In the near term, these strategies are expected to boost earnings and cash flow, but experts agree its only a short-term fix that may ultimately just speed up Sears' descent into irrelevance.
"Sears is past the point of no return," says Mark Cohen, a professor at Columbia Business School who is also a former chief executive and chairman of Sears Canada. "I don't know if they will necessarily go out of business in 2012, but they are digging themselves into the ground."

http://finance.yahoo.com/news/sears-suppliers-ready-pull-back-121645146.html
hawkeye10
 
  1  
Reply Thu 29 Dec, 2011 11:43 pm
@hawkeye10,
HA!, my local KMart is closing. Not a shocker, the auto and garden centers closed years ago, and there was never very many customers during the 7 years we have lived here. It was built in 1978, and I am told at one time it was well used.

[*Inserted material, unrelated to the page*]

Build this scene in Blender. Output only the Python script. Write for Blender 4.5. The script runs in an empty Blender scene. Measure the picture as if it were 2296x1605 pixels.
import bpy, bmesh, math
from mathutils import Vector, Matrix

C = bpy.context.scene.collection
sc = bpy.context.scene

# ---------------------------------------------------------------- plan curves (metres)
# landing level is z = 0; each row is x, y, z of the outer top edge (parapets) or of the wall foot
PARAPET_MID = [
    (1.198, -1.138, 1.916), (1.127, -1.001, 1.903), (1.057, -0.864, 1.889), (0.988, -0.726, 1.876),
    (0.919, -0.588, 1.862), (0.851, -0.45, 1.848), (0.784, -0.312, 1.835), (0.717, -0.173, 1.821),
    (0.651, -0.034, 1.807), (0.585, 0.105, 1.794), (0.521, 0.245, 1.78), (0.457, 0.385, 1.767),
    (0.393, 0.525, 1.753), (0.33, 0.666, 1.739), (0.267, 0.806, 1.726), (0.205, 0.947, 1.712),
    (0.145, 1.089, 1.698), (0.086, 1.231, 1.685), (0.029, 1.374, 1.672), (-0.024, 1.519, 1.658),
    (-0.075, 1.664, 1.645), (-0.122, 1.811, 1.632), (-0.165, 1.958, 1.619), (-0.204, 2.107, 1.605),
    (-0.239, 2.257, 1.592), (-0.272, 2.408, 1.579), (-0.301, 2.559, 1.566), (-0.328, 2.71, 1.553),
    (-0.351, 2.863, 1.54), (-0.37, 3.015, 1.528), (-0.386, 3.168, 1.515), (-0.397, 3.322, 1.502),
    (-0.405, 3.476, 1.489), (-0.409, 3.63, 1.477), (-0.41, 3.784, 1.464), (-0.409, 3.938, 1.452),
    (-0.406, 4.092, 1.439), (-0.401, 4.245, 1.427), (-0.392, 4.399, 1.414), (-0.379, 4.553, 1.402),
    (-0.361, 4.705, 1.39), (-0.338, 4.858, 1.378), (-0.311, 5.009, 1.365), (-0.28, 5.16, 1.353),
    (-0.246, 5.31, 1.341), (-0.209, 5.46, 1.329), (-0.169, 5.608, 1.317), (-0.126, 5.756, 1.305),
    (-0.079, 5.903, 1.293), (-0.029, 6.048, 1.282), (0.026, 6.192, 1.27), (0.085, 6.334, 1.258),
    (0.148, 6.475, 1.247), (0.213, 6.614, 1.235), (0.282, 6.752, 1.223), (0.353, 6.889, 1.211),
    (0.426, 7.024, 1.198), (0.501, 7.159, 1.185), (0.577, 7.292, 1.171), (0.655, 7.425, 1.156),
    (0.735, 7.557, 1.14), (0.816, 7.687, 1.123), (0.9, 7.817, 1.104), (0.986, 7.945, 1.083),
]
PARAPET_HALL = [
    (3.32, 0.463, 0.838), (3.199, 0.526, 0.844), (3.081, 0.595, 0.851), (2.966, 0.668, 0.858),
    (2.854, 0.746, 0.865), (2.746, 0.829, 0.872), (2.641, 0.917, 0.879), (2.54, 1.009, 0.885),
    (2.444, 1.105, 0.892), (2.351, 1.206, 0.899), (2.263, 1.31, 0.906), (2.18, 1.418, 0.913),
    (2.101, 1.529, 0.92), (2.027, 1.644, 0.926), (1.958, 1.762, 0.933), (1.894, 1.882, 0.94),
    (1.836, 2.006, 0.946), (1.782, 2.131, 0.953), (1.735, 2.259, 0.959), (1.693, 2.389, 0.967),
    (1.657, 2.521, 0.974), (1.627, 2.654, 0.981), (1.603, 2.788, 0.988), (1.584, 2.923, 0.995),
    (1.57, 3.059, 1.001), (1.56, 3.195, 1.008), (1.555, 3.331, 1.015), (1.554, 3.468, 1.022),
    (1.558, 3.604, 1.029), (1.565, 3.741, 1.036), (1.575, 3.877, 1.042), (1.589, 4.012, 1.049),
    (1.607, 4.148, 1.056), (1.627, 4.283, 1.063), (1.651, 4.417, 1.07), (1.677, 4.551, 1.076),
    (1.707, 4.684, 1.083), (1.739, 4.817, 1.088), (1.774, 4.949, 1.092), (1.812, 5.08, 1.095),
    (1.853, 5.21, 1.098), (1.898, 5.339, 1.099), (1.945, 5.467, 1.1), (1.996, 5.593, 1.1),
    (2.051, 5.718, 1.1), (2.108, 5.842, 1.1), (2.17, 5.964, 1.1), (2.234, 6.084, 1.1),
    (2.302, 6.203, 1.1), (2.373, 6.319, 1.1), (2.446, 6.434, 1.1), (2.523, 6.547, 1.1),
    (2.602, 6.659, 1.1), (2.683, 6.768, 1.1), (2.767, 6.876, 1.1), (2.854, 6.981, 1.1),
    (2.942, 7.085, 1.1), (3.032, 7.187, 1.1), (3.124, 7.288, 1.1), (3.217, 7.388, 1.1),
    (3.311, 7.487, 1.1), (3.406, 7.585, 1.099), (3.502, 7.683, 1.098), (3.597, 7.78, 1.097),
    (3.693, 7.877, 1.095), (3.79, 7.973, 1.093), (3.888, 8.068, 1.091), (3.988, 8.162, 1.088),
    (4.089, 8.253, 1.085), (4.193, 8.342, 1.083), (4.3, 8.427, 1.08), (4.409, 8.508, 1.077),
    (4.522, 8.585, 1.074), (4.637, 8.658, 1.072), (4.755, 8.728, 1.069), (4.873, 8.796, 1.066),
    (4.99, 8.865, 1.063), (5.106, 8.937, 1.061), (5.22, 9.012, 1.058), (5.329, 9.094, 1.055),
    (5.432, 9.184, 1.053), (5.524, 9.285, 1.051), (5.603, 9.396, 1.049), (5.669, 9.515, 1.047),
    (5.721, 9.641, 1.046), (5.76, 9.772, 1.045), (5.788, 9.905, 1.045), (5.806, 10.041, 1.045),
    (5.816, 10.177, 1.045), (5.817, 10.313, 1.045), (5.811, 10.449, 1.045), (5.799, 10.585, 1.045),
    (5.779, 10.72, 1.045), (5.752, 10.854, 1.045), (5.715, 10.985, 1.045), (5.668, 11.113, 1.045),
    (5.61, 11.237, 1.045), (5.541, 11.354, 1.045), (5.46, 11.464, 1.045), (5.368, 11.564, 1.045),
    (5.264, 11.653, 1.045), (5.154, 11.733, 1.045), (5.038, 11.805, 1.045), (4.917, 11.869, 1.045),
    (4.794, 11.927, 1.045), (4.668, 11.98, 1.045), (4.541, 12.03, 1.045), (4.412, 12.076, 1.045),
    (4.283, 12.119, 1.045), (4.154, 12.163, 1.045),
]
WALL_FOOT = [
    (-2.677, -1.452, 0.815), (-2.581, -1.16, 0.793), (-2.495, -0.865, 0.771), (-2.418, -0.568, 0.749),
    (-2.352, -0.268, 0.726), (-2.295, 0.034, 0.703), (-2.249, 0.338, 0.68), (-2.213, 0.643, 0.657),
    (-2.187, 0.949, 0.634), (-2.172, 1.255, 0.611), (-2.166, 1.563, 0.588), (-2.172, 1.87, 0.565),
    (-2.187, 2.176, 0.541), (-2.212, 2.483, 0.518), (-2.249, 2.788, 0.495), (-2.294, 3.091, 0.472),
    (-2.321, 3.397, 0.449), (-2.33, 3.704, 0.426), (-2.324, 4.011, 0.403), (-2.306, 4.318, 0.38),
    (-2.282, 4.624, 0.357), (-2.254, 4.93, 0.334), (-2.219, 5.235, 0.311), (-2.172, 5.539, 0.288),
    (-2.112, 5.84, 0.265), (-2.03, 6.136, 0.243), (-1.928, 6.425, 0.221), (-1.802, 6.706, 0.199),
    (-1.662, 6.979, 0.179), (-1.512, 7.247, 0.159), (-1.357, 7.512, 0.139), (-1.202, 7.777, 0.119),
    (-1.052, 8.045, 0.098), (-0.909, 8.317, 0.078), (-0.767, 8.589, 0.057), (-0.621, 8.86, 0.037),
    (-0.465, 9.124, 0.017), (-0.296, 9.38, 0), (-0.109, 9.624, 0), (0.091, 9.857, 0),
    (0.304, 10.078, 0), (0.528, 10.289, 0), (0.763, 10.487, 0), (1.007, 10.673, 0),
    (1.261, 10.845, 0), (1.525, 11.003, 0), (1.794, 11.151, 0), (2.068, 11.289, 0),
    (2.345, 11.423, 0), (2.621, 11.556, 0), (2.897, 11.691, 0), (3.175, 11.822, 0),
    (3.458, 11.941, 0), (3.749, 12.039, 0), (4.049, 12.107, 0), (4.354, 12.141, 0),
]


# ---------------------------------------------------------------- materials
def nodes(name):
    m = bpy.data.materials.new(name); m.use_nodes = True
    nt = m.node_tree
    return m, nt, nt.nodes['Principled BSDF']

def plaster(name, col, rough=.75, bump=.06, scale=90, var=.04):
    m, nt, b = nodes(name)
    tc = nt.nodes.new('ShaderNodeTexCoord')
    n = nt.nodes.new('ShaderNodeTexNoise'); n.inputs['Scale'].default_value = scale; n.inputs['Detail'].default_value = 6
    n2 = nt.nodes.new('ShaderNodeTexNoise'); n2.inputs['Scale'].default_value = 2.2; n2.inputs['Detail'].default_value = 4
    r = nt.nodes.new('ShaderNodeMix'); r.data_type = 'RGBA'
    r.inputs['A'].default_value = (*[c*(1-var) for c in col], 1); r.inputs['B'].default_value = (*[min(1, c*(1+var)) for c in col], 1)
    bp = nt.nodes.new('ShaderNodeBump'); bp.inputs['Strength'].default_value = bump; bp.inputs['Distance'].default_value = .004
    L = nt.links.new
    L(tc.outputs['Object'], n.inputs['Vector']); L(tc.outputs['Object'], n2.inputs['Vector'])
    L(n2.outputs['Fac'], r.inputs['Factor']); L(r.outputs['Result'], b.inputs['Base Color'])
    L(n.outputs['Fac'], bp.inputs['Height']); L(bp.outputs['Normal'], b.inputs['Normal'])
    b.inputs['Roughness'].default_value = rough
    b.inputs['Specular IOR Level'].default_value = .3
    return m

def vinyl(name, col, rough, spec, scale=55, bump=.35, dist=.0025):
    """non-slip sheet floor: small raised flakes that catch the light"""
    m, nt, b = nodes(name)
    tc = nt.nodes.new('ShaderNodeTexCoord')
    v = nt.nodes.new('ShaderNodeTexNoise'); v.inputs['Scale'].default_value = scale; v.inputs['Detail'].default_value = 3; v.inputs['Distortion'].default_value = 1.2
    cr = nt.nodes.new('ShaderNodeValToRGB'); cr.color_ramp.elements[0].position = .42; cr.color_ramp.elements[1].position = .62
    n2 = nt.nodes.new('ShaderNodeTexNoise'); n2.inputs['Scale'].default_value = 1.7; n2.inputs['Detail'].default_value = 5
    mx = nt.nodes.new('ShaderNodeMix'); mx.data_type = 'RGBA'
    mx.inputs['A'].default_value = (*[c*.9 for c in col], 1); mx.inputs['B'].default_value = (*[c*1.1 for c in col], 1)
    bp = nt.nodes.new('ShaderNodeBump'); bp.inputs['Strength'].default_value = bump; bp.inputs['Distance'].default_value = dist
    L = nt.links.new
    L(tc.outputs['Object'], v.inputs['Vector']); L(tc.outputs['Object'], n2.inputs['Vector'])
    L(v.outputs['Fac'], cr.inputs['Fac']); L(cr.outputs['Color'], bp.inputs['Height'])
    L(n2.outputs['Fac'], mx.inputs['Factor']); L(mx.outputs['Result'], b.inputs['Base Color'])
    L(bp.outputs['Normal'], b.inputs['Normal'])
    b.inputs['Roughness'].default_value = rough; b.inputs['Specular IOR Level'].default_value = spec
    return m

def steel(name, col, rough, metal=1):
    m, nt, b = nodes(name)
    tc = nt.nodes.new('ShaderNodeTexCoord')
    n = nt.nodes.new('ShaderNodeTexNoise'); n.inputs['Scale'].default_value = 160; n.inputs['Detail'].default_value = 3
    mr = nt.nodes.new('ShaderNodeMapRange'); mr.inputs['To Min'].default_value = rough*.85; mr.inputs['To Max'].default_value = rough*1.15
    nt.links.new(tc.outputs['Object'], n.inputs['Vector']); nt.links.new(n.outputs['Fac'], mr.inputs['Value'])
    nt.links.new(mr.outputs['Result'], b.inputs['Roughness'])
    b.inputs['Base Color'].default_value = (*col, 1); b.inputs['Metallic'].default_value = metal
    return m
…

Great, yet another large chunk of real estate that will sit derelict for years.
0 Replies
 
hawkeye10
 
  1  
Reply Thu 23 Feb, 2012 11:53 pm
Quote:
NEW YORK (AP) -- Sears said Thursday that it's unloading some of its profit-busting stores, but the retailer fell short of revealing how it plans to woo shoppers back into its remaining ones.
Investors have long speculated that the troubled retailer could sell off its massive real estate holdings to generate extra cash. But industry watchers say that will do little to solve Sears' main problem: Rivals have been able to lure customers away from the chain because of its drab stores and unexciting merchandise.
"The image is atrocious. The stores are old and they're run down. They don't look like a nice place to visit," said Ron Friedman, a partner in the retail and consumer products industry group of accounting firm Marcum, LLP in New York. "I don't think that the Sears we see today can be around from a year today. It has to change."


http://finance.yahoo.com/news/sears-shedding-stores-reports-4q-141226346.html

Time I think to consider Sears for inclusion in the top ten list for worst US corporate management.
0 Replies
 
hawkeye10
 
  1  
Reply Thu 16 Aug, 2012 11:22 pm
Sears Done Pretending It’s a Retailer

Quote:
On Thursday Wal-Mart (WMT), the largest retailer in the world, reported second-quarter operating earnings of $762 million on $113.5 billion in sales. The results were more or less in line with estimates. (See: Did Wal-Mart Just Douse Hopes for a Recovery?)
Also reporting this morning was Sears Holdings (SHLD). The former holder of the title 'World's Largest Retailer' lost $132 million, or $1.25 per share. Revenues fell 6.6% to $9.47 billion. The average analyst estimate was for a loss of 86-cents, in line with what Sears called the "adjusted loss per share".
In response to these results shares of Sears were recently higher by nearly 6% while Wal-Mart was down 3.4%. Analysts and pundits groping for explanations on the juxtaposition are at a loss. No matter what you hear the Sears rip and Walmart dip aren't a function of expectations being higher for Wal-Mart than they were for Sears, though they were. The SHLD move also has nothing to do with the company's turnaround plan making progress. It isn't.
Sears' quarterly numbers don't matter because Sears isn't a retailer.
Eddie Lampert's ESL Investment's controls 62% of SHLD stock. Mr. Lampert is a lot of things, most of them positive. He's smart, focused, he's made a ton of money for himself and a decent chunk of change for others. But he's not a merchant.
Lampert is way too smart to run a company so operationally bad. The company posted negative comparable sales figures across the board but Sears' margin improved by 100 basis points by cutting SG&A expenses by over 6%. Lampert isn't even trying to run stores; he's engineering a fighting retreat from the retail industry.
Sears is selling off more than 1,100 Hometown and Outlet Stores in a move that could generate up to $500 million. According to streetinsider.com, Lampert is shopping Sears' Kenmore, Craftsman and DieHard brands and has already moved the assets into a separate unit of the company.
Sears shares are strong today because the company is making progress on its liquidation and taking step away from bankruptcy in the process. Lampert isn't telling anyone his larger plan but it seems to involve keeping the stores alive long enough to sell off the company's other assets.
Lampert isn't competing with Wal-Mart. He's competing with the banks and the bears. Whatever finish line he has in mind it would seem he's the winning the race.

http://finance.yahoo.com/blogs/breakout/sears-done-pretending-retailer-162848190.html

Illinois political leaders would feel pretty stupid right now if they where smart enough to ferret out the truth.